(STORED DATA)

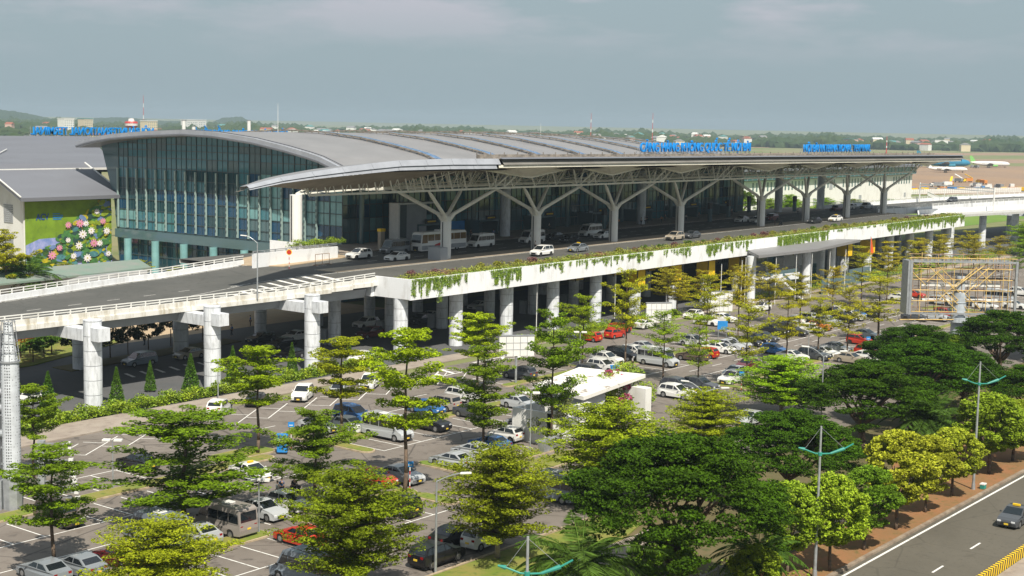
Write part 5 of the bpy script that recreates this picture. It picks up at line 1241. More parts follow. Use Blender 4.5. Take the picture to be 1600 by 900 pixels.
LOT=[
('sedan','grey',55.8,83.8,90,'a'),('sedan','grey',58.1,83.0,90,'a'),('sedan','maroon',61.2,82.6,90,'a'),('van','bluegrey',66.3,84.9,90,'a'),
('sedan','silver',68.4,83.0,90,'a'),('van','taupe',71.4,83.2,90,'a'),('sedan','silver',76.3,84.2,270,'b'),('hatch','white',79.1,84.2,270,'b'),
('sedan','red',73.2,76.6,90,'a2'),('van','bluegrey',67.0,69.5,90,'c'),('sedan','red',89.9,84.7,270,'b'),('sedan','silver',92.3,83.7,270,'b'),
('mpv','black',84.1,76.9,90,'a2'),('suv','black',76.4,65.8,0,'k'),('sedan','black',81.0,67.8,0,'k'),('hatch','white',81.9,66.0,0,'k'),
('taxi','white',84.0,94.2,270,'b'),('mpv','brown',64.5,94.7,270,'b'),('sedan','black',79.6,104.6,90,'d'),('sedan','silver',99.5,83.9,90,'e'),
('sedan','silver',103.8,84.9,90,'e'),('sedan','blue',107.4,85.7,90,'e'),('hatch','white',111.6,87.0,90,'e'),('van','silver',104.3,96.7,270,'f'),
('hatch','white',103.2,101.3,270,'f'),('mpv','blue',107.8,104.8,270,'f'),('sedan','silver',102.5,103.9,270,'f'),('suv','black',110.3,96.0,270,'f'),
('sedan','darkgrey',118.0,96.7,270,'f'),('mpv','taupe',118.9,101.9,90,'g'),('suv','white',124.0,102.9,270,'g'),('sedan','blue',116.4,102.0,270,'g'),
('suv','white',112.4,117.3,212.6,'h'),('hatch','silver',116.9,116.0,212.6,'h'),('suv','white',122.8,116.7,212.6,'h'),('suv','white',100.8,118.1,32.6,'h'),
('sedan','black',106.9,118.9,32.6,'h'),('suv','darkgrey',140.2,107.3,90,'g'),('sedan','silver',117.9,89.2,90,'e'),('sedan','silver',125.5,95.9,270,'g'),
('suv','white',151.9,102.5,270,'i'),('suv','white',157.2,105.6,270,'i'),('mpv','black',161.7,106.1,270,'i'),('suv','white',164.8,105.9,270,'i'),
('sedan','silver',169.9,107.8,270,'i'),('van','silver',161.2,100.0,270,'i'),('suv','brown',167.7,98.5,90,'i'),('hatch','red',171.3,98.6,90,'i'),
('suv','darkgrey',147.4,101.2,270,'i'),('hatch','red',172.3,118.9,90,'j'),('hatch','red',177.6,119.0,0,'j'),('suv','red',182.1,120.1,0,'j'),
('suv','black',186.3,120.7,0,'j'),('sedan','white',189.9,121.0,0,'j'),('sedan','darkgrey',168.7,120.0,90,'j'),('suv','white',179.2,105.1,270,'l'),
('sedan','white',176.7,99.3,270,'l'),('sedan','silver',180.2,99.9,270,'l'),('sedan','silver',182.6,100.0,270,'l'),('sedan','black',185.4,99.7,270,'l'),
('sedan','black',188.5,100.0,270,'l'),('sedan','darkgrey',191.2,100.0,270,'l'),('suv','white',222.6,117.2,180,'m'),('sedan','white',205.8,121.0,180,'m'),
('sedan','white',200.1,115.0,270,'m'),('sedan','white',205.4,115.0,270,'m'),('suv','white',156.2,86.8,180,'n'),('sedan','silver',160.8,87.2,180,'n'),
('sedan','maroon',167.0,89.6,180,'n'),('suv','darkgrey',148.3,86.4,270,'n'),('suv','darkgrey',147.9,88.1,270,'n'),('suv','white',143.1,86.0,270,'n'),
('sedan','white',178.0,88.6,270,'o'),('suv','darkgrey',180.6,86.7,270,'o'),('sedan','white',184.3,86.9,270,'o'),('sedan','silver',189.3,87.4,270,'o'),
('sedan','gold',181.8,81.7,270,'p'),('sedan','white',185.0,80.8,270,'p'),('suv','red',189.1,82.0,270,'p'),('hatch','red',198.8,87.9,270,'q'),
('sedan','silver',205.0,89.8,270,'q'),('sedan','black',199.0,83.4,270,'p'),('sedan','silver',201.5,82.6,270,'p'),('sedan','black',204.7,82.9,270,'p'),
('sedan','silver',136.1,72.5,180,'n2'),('suv','black',198.6,101.8,270,'r'),('sedan','black',199.0,99.5,270,'r'),('sedan','white',204.1,99.2,270,'r'),
('hatch','orange',208.1,99.0,270,'r'),('suv','silver',213.9,100.4,270,'r'),('suv','black',219.3,100.4,270,'r'),('suv','white',223.4,100.6,270,'r'),
('hatch','blue',226.8,101.6,270,'r'),('suv','black',229.0,100.6,270,'r'),('suv','silver',232.1,89.9,270,'s'),('sedan','darkgrey',231.7,92.5,270,'s'),
('suv','red',238.7,90.1,270,'s'),('suv','darkgrey',243.0,84.8,180,'t'),('van','silver',268.2,91.0,270,'u'),('sedan','white',260.4,85.6,270,'u'),
('suv','darkgrey',258.4,92.6,270,'u'),('sedan','white',255.4,89.2,270,'u'),('sedan','red',262.7,105.7,270,'u'),('suv','white',281.9,91.7,270,'u'),
('sedan','white',255.7,105.5,270,'u'),('sedan','white',263.2,98.4,270,'u'),('suv','silver',255.7,97.7,270,'u'),('sedan','darkgrey',206.2,104.9,90,'v'),
('sedan','white',210.8,105.5,90,'v'),('suv','silver',215.1,105.4,90,'v'),('sedan','black',219.4,105.5,90,'v'),('suv','black',224.5,106.1,90,'v'),
('sedan','white',229.0,106.3,90,'v'),('hatch','blue',181.3,93.1,270,'o'),('sedan','black',202.8,102.3,270,'r'),]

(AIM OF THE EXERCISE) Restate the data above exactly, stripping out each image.

(EXERCISE OUTPUT)
Write part 5 of the bpy script that recreates this picture. It picks up at line 1241. More parts follow. Use Blender 4.5. Take the picture to be 1600 by 900 pixels.
LOT=[
('sedan','grey',55.8,83.8,90,'a'),('sedan','grey',58.1,83.0,90,'a'),('sedan','maroon',61.2,82.6,90,'a'),('van','bluegrey',66.3,84.9,90,'a'),
('sedan','silver',68.4,83.0,90,'a'),('van','taupe',71.4,83.2,90,'a'),('sedan','silver',76.3,84.2,270,'b'),('hatch','white',79.1,84.2,270,'b'),
('sedan','red',73.2,76.6,90,'a2'),('van','bluegrey',67.0,69.5,90,'c'),('sedan','red',89.9,84.7,270,'b'),('sedan','silver',92.3,83.7,270,'b'),
('mpv','black',84.1,76.9,90,'a2'),('suv','black',76.4,65.8,0,'k'),('sedan','black',81.0,67.8,0,'k'),('hatch','white',81.9,66.0,0,'k'),
('taxi','white',84.0,94.2,270,'b'),('mpv','brown',64.5,94.7,270,'b'),('sedan','black',79.6,104.6,90,'d'),('sedan','silver',99.5,83.9,90,'e'),
('sedan','silver',103.8,84.9,90,'e'),('sedan','blue',107.4,85.7,90,'e'),('hatch','white',111.6,87.0,90,'e'),('van','silver',104.3,96.7,270,'f'),
('hatch','white',103.2,101.3,270,'f'),('mpv','blue',107.8,104.8,270,'f'),('sedan','silver',102.5,103.9,270,'f'),('suv','black',110.3,96.0,270,'f'),
('sedan','darkgrey',118.0,96.7,270,'f'),('mpv','taupe',118.9,101.9,90,'g'),('suv','white',124.0,102.9,270,'g'),('sedan','blue',116.4,102.0,270,'g'),
('suv','white',112.4,117.3,212.6,'h'),('hatch','silver',116.9,116.0,212.6,'h'),('suv','white',122.8,116.7,212.6,'h'),('suv','white',100.8,118.1,32.6,'h'),
('sedan','black',106.9,118.9,32.6,'h'),('suv','darkgrey',140.2,107.3,90,'g'),('sedan','silver',117.9,89.2,90,'e'),('sedan','silver',125.5,95.9,270,'g'),
('suv','white',151.9,102.5,270,'i'),('suv','white',157.2,105.6,270,'i'),('mpv','black',161.7,106.1,270,'i'),('suv','white',164.8,105.9,270,'i'),
('sedan','silver',169.9,107.8,270,'i'),('van','silver',161.2,100.0,270,'i'),('suv','brown',167.7,98.5,90,'i'),('hatch','red',171.3,98.6,90,'i'),
('suv','darkgrey',147.4,101.2,270,'i'),('hatch','red',172.3,118.9,90,'j'),('hatch','red',177.6,119.0,0,'j'),('suv','red',182.1,120.1,0,'j'),
('suv','black',186.3,120.7,0,'j'),('sedan','white',189.9,121.0,0,'j'),('sedan','darkgrey',168.7,120.0,90,'j'),('suv','white',179.2,105.1,270,'l'),
('sedan','white',176.7,99.3,270,'l'),('sedan','silver',180.2,99.9,270,'l'),('sedan','silver',182.6,100.0,270,'l'),('sedan','black',185.4,99.7,270,'l'),
('sedan','black',188.5,100.0,270,'l'),('sedan','darkgrey',191.2,100.0,270,'l'),('suv','white',222.6,117.2,180,'m'),('sedan','white',205.8,121.0,180,'m'),
('sedan','white',200.1,115.0,270,'m'),('sedan','white',205.4,115.0,270,'m'),('suv','white',156.2,86.8,180,'n'),('sedan','silver',160.8,87.2,180,'n'),
('sedan','maroon',167.0,89.6,180,'n'),('suv','darkgrey',148.3,86.4,270,'n'),('suv','darkgrey',147.9,88.1,270,'n'),('suv','white',143.1,86.0,270,'n'),
('sedan','white',178.0,88.6,270,'o'),('suv','darkgrey',180.6,86.7,270,'o'),('sedan','white',184.3,86.9,270,'o'),('sedan','silver',189.3,87.4,270,'o'),
('sedan','gold',181.8,81.7,270,'p'),('sedan','white',185.0,80.8,270,'p'),('suv','red',189.1,82.0,270,'p'),('hatch','red',198.8,87.9,270,'q'),
('sedan','silver',205.0,89.8,270,'q'),('sedan','black',199.0,83.4,270,'p'),('sedan','silver',201.5,82.6,270,'p'),('sedan','black',204.7,82.9,270,'p'),
('sedan','silver',136.1,72.5,180,'n2'),('suv','black',198.6,101.8,270,'r'),('sedan','black',199.0,99.5,270,'r'),('sedan','white',204.1,99.2,270,'r'),
('hatch','orange',208.1,99.0,270,'r'),('suv','silver',213.9,100.4,270,'r'),('suv','black',219.3,100.4,270,'r'),('suv','white',223.4,100.6,270,'r'),
('hatch','blue',226.8,101.6,270,'r'),('suv','black',229.0,100.6,270,'r'),('suv','silver',232.1,89.9,270,'s'),('sedan','darkgrey',231.7,92.5,270,'s'),
('suv','red',238.7,90.1,270,'s'),('suv','darkgrey',243.0,84.8,180,'t'),('van','silver',268.2,91.0,270,'u'),('sedan','white',260.4,85.6,270,'u'),
('suv','darkgrey',258.4,92.6,270,'u'),('sedan','white',255.4,89.2,270,'u'),('sedan','red',262.7,105.7,270,'u'),('suv','white',281.9,91.7,270,'u'),
('sedan','white',255.7,105.5,270,'u'),('sedan','white',263.2,98.4,270,'u'),('suv','silver',255.7,97.7,270,'u'),('sedan','darkgrey',206.2,104.9,90,'v'),
('sedan','white',210.8,105.5,90,'v'),('suv','silver',215.1,105.4,90,'v'),('sedan','black',219.4,105.5,90,'v'),('suv','black',224.5,106.1,90,'v'),
('sedan','white',229.0,106.3,90,'v'),('hatch','blue',181.3,93.1,270,'o'),('sedan','black',202.8,102.3,270,'r'),]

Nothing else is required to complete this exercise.